## START AVAILABLE DATA

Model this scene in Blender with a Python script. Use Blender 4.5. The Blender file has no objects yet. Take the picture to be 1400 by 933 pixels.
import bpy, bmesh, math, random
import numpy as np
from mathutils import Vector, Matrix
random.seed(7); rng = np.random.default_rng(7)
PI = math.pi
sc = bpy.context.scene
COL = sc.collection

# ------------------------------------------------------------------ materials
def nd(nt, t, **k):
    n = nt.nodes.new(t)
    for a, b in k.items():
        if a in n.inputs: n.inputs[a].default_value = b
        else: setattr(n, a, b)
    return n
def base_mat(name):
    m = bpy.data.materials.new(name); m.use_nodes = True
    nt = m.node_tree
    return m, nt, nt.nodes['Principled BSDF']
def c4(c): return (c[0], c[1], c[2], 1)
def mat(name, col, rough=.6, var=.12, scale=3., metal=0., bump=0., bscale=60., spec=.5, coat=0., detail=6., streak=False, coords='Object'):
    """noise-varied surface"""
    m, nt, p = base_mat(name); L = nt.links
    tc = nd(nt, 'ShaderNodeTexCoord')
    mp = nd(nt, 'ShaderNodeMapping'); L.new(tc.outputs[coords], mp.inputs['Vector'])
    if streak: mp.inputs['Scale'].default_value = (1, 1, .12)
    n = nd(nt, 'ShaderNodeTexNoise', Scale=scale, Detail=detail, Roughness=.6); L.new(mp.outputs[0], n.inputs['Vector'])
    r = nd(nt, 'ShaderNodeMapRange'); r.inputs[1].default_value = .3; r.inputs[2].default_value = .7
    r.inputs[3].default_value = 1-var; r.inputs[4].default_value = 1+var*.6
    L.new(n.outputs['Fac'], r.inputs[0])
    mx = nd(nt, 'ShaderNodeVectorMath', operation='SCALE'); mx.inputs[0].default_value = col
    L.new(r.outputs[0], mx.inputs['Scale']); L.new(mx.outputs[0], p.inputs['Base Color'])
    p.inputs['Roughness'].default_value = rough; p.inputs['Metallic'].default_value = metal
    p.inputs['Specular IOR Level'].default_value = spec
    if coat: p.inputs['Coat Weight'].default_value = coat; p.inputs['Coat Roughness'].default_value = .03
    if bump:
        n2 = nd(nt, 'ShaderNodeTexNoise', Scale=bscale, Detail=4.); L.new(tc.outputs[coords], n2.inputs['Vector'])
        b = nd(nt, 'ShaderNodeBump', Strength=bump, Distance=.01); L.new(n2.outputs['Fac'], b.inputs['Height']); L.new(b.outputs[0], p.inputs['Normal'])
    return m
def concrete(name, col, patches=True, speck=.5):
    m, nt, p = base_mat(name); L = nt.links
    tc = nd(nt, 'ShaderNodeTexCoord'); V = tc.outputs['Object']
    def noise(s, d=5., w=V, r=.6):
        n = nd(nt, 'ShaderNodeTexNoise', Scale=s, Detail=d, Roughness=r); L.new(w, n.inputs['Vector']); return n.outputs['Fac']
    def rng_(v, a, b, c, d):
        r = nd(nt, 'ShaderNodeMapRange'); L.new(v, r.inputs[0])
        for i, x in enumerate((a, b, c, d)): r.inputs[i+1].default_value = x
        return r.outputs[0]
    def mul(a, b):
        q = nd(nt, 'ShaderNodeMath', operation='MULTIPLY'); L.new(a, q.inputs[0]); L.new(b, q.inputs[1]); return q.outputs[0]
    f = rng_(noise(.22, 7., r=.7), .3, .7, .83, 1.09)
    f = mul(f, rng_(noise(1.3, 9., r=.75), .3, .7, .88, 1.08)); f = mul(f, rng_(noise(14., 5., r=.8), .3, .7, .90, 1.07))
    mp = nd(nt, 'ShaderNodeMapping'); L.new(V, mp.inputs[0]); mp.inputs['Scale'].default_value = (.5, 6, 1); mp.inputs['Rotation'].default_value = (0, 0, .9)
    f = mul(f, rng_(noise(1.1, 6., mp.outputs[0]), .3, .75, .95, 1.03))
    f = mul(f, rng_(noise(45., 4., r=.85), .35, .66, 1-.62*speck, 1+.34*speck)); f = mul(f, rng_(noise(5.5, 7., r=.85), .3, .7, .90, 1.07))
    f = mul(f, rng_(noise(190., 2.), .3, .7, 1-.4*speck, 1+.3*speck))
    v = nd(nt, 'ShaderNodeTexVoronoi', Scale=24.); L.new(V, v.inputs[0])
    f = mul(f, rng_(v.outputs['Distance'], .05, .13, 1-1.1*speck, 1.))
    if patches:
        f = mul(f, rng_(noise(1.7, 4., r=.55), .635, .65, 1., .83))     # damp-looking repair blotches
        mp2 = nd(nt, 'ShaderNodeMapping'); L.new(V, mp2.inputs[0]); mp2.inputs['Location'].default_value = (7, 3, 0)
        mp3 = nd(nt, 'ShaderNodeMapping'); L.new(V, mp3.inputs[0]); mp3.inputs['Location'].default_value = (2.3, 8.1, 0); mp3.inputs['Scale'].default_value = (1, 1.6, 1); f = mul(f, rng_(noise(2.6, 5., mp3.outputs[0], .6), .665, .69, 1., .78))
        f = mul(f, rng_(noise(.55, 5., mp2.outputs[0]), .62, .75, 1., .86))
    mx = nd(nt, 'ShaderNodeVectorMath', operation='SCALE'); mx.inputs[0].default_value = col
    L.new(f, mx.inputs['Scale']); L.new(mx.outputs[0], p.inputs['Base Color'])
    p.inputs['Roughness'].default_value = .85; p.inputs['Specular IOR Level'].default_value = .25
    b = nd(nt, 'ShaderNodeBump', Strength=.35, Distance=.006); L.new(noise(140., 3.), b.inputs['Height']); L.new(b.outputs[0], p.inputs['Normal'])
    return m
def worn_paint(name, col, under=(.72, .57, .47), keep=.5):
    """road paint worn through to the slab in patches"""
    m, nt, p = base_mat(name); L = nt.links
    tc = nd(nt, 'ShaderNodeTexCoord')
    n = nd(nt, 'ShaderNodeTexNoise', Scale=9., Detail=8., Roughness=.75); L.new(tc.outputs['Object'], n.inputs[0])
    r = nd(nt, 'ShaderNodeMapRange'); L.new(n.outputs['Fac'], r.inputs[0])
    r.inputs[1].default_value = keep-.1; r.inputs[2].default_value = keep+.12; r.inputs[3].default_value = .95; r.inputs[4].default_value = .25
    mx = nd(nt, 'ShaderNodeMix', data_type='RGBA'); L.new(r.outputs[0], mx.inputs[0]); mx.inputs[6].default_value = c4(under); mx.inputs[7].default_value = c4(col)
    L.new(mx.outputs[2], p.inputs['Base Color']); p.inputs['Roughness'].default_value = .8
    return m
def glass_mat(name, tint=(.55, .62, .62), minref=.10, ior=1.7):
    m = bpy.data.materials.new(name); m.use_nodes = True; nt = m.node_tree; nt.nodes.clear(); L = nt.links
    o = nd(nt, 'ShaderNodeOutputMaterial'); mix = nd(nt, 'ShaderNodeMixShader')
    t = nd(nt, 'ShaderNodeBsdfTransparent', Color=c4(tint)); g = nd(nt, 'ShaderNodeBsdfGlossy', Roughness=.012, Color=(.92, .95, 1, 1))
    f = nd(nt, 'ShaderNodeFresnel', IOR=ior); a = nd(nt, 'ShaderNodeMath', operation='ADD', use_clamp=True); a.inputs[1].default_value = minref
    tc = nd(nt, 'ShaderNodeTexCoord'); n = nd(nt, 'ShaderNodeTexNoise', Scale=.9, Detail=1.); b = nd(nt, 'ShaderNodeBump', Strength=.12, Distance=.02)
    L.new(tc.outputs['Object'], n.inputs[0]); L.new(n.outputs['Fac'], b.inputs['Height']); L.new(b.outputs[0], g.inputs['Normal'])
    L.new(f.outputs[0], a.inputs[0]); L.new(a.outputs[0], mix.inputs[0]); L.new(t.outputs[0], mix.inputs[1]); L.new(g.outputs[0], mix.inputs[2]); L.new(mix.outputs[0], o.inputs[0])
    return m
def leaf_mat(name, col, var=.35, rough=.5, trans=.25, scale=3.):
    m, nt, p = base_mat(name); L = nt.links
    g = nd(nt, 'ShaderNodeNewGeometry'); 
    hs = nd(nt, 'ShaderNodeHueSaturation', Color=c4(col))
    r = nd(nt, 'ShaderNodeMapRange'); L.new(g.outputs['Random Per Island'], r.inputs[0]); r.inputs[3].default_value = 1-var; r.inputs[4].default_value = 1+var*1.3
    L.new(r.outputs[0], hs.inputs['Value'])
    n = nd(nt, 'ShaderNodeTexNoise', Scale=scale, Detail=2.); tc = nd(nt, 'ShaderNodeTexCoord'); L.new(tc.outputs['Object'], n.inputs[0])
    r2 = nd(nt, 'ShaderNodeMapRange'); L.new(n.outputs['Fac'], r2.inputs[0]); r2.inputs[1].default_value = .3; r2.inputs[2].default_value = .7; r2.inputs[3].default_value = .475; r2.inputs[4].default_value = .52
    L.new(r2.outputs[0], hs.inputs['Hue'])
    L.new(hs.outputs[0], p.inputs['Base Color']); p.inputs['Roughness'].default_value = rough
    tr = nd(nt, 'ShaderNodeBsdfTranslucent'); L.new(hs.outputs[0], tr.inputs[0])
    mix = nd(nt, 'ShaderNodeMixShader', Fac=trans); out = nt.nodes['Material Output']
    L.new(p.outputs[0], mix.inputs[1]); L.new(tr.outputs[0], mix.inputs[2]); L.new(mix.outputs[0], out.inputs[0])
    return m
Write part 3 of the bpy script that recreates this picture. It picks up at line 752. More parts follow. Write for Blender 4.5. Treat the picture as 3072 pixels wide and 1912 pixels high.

## END AVAILABLE DATA

GIVEN REQUEST :: Beginning at the first line above, repeat exactly until the line containing "COL = sc.collection", which is included.

PROBLEM SOLUTION ::
Model this scene in Blender with a Python script. Use Blender 4.5. The Blender file has no objects yet. Take the picture to be 1400 by 933 pixels.
import bpy, bmesh, math, random
import numpy as np
from mathutils import Vector, Matrix
random.seed(7); rng = np.random.default_rng(7)
PI = math.pi
sc = bpy.context.scene
COL = sc.collection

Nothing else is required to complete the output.